Not Actually What He Said
After standing around the very evocative GWR war memorial (marvellous sculpture by Charles Sargeant Jagger) to pray, everyone decamped to stand in front of the locomotive power car named after Harry Patch, the last of the Tommies, for publicity photos. This power car is splendidly decked out in computer-printed vinyl with poppies and silhouettes of soldiers, and the famous words of Lawrence Binyon that we say each Remembrance Sunday. The chaplain and I took malicious glee in pointing out to the GWR Area Manager that they’d got the Binyon wrong, though. The locomotive says, “They shall not grow old, as we that are left grow old…” but Binyon wrote, “They shall grow not old”. It’s poetry, you see… The general verdict was some computer auto-correct had been at work.


Making Waves
In the really hot weather this summer a magnificent wave of tarmac began to break over the kerb by the bus stop outside Betfred on the Harrow Road. I watched it grow day by day, and was slightly disappointed when I saw that it had been shaved off one day recently. This, as any urban cyclist will tell you, is not an isolated phenomenon. If there is a large pothole contractors will try to fill it with tarmac. However, tarmac does not set solid at all quickly (and in fact flexibility is meant to be a permanent characteristic) and so traffic is allowed on it before it has properly set. This matters most when you have buses standing on the tarmac, as their extreme weight simply squeezes it up. Obviously, the buses are probably responsible for the pothole in the first place. The result is the strange wrinkled surface you get at the side of many major routes in London. It’s another reason we cyclists keep out of the gutter. 

Grammar Schools
No, Mrs May, grammar schools are not the answer. I say this as an old grammar school boy, immensely grateful for the education I received, but even by my day, in the 1970s, they were ceasing to be engines of social mobility, as middle-class children were coached for the 11-plus. Nowadays the educational arms race has spiralled out of control, so tutors are the norm, and in many areas a substantial proportion of grammar school places are taken by children from independent prep schools. In contemporary conditions they won’t produce the social mobility you want, Mrs May. If you heard Justine Greening interviewed on the Today programme you will have been struck by how resolutely she evaded the question about the evidence base for doing this. I suspect that is because Ms Greening is aware of the evidence, which is absolutely clear, that if raising educational standards is what you want, then a truly comprehensive system is the answer. I know this offends what some people regard as “common sense”, but it’s true. There is an absolute international consensus that a truly comprehensive school system always produces the best results for all pupils. You can observe the results from the international comparisons, where countries like Finland and Sweden consistently do best.

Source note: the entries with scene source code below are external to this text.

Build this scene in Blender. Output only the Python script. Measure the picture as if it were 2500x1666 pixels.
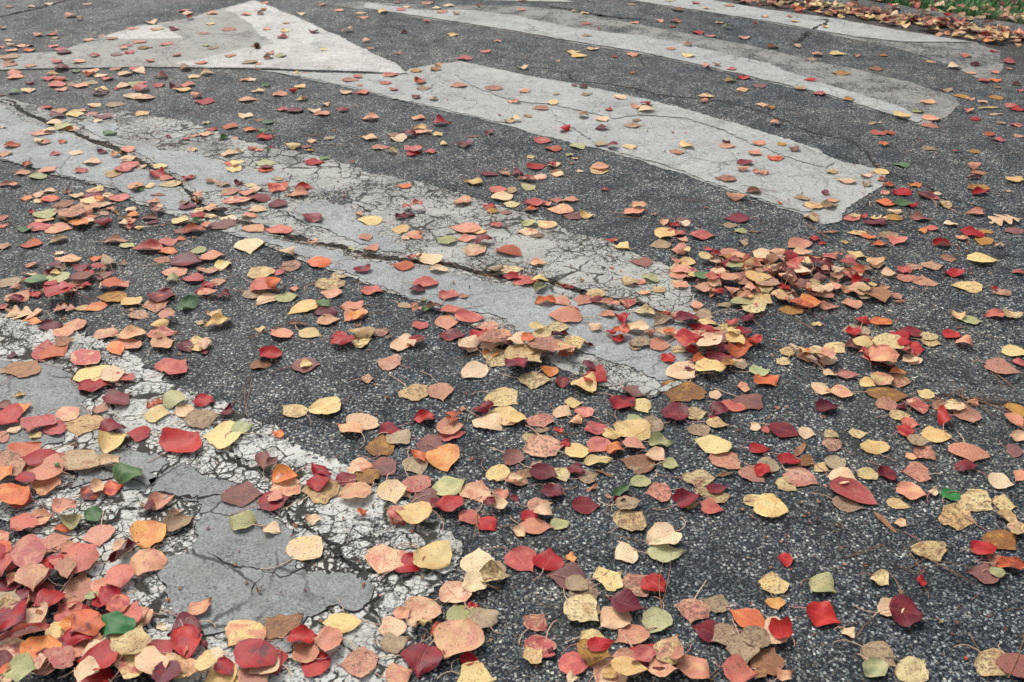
import bpy, math, random
from mathutils import Vector, noise, Matrix
R = math.radians
for o in list(bpy.data.objects): bpy.data.objects.remove(o)
SC = bpy.context.scene

# ---------------- camera ----------------
CH, PITCH, LENS = 1.35, 30.5, 35.0
FPX = 2500.0 * LENS / 36.0                   # focal length in pixels of the photograph
cd = bpy.data.cameras.new("camera"); cam = bpy.data.objects.new("camera", cd)
SC.collection.objects.link(cam); SC.camera = cam
cam.location = (0, 0, CH); cam.rotation_euler = (R(90 - PITCH), 0, 0)
cd.sensor_width = 36.0; cd.lens = LENS; cd.clip_start = 0.05; cd.clip_end = 500
cd.dof.use_dof = True; cd.dof.focus_distance = 2.55; cd.dof.aperture_fstop = 10.0

# ---------------- sky, sun, exposure ----------------
SUN_EL, SUN_ROT = 52.0, -35.0
w = bpy.data.worlds.new("World"); SC.world = w; w.use_nodes = True
nt = w.node_tree; bg = nt.nodes["Background"]
sky = nt.nodes.new("ShaderNodeTexSky"); sky.sky_type = 'NISHITA'; sky.sun_disc = False
sky.sun_elevation = R(SUN_EL); sky.sun_rotation = R(SUN_ROT); sky.air_density = 1.0; sky.dust_density = 6.0; sky.ozone_density = 1.0
hsv = nt.nodes.new('ShaderNodeHueSaturation'); hsv.inputs['Saturation'].default_value = .45   # thin high cloud greys the sky
nt.links.new(sky.outputs[0], hsv.inputs['Color']); nt.links.new(hsv.outputs[0], bg.inputs[0]); bg.inputs[1].default_value = 0.135
ld = bpy.data.lights.new("sun", 'SUN'); sun = bpy.data.objects.new("sun", ld); SC.collection.objects.link(sun)
ld.energy = 1.25; ld.angle = R(17); ld.color = (1.0, 0.955, 0.885)
sd = Vector((math.sin(R(SUN_ROT)) * math.cos(R(SUN_EL)), math.cos(R(SUN_ROT)) * math.cos(R(SUN_EL)), math.sin(R(SUN_EL))))
sun.rotation_euler = sd.to_track_quat('Z', 'Y').to_euler()
SC.view_settings.view_transform = 'Standard'; SC.view_settings.look = 'None'
SC.view_settings.gamma = 1.0; SC.view_settings.exposure = 0.30; SC.view_settings.use_curve_mapping = False

# ---------------- helpers ----------------
SP, CP = math.sin(R(PITCH)), math.cos(R(PITCH))
def G(x, y):
    """photo pixel -> point on the road plane"""
    dx = (x - 1250) / FPX; dy = (833 - y) / FPX
    vy = CP + dy * SP; vz = -SP + dy * CP
    t = -CH / vz
    return Vector((dx * t, vy * t, 0.0))
def inpoly(p, poly):
    x, y = p[0], p[1]; c = False; n = len(poly); j = n - 1
    for i in range(n):
        xi, yi = poly[i][0], poly[i][1]; xj, yj = poly[j][0], poly[j][1]
        if (yi > y) != (yj > y) and x < (xj - xi) * (y - yi) / (yj - yi) + xi: c = not c
        j = i
    return c
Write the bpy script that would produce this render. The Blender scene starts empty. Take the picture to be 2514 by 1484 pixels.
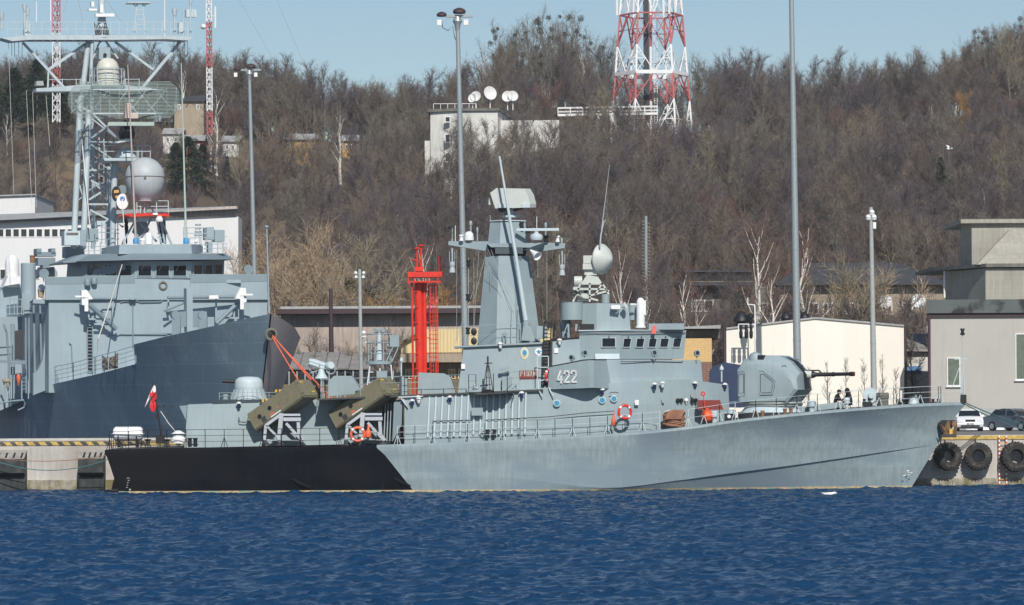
import bpy, bmesh, math, random
import numpy as np
from mathutils import Vector, Matrix
R = math.radians
random.seed(7)
SC = bpy.context.scene
# ---------------------------------------------------------------- camera, sky, sun, exposure
F, EYE, ROLL = 8700.0, 5.5, R(0.3)          # focal length in picture units (the picture is 2514 of them wide)
cam_d = bpy.data.cameras.new('camera'); cam = bpy.data.objects.new('camera', cam_d)
SC.collection.objects.link(cam); SC.camera = cam
cam_d.sensor_width = 36; cam_d.lens = 36*F/2514; cam_d.shift_y = 223/2514
cam_d.clip_start = 1; cam_d.clip_end = 6000
cr, sr = math.cos(ROLL), math.sin(ROLL)
cam.matrix_world = Matrix(((cr, sr, 0, 0), (0, 0, -1, 0), (-sr, cr, 0, EYE), (0, 0, 0, 1)))
SUN_EL, SUN_AZ = R(39), R(10)                # sun stands behind the camera, a little to its right
world = bpy.data.worlds.new('World'); SC.world = world; world.use_nodes = True
wn = world.node_tree; wn.nodes.clear()
sky = wn.nodes.new('ShaderNodeTexSky'); sky.sky_type = 'NISHITA'; sky.sun_disc = False
sky.sun_elevation = SUN_EL; sky.sun_rotation = R(180) - SUN_AZ
sky.altitude = 0; sky.air_density = 1.0; sky.dust_density = 0.2; sky.ozone_density = 3.0
bg = wn.nodes.new('ShaderNodeBackground'); bg.inputs[1].default_value = 0.066
wo = wn.nodes.new('ShaderNodeOutputWorld')
wn.links.new(sky.outputs[0], bg.inputs[0]); wn.links.new(bg.outputs[0], wo.inputs[0])
sun_d = bpy.data.lights.new('sun', 'SUN'); sun_d.energy = 3.8; sun_d.angle = R(0.5); sun_d.color = (1, .95, .87)
sun = bpy.data.objects.new('sun', sun_d); SC.collection.objects.link(sun)
sdir = Vector((math.sin(SUN_AZ)*math.cos(SUN_EL), -math.cos(SUN_AZ)*math.cos(SUN_EL), math.sin(SUN_EL)))
sun.rotation_euler = sdir.to_track_quat('Z', 'Y').to_euler()
SC.view_settings.view_transform = 'Standard'; SC.view_settings.look = 'None'
SC.view_settings.exposure = 0.3; SC.view_settings.gamma = 1
SC.cycles.max_bounces = 5; SC.cycles.use_denoising = True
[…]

It is, of course, true that Sweden and Finland are also much less unequal societies than the UK, and that has all sorts of effects, not least on how acceptable comprehensive schools are to the privileged. The trouble is that we live in a society where privilege is entrenched by education, and grammar schools are part of that, because they cater to a desire to keep your children insulated from “the wrong sort”. So, no, opposition to grammar schools is not ideological (though I can’t help feeling, on reflection, that equality of opportunity is a pretty uncontentious ideology to follow) but on the evidence. They don’t work.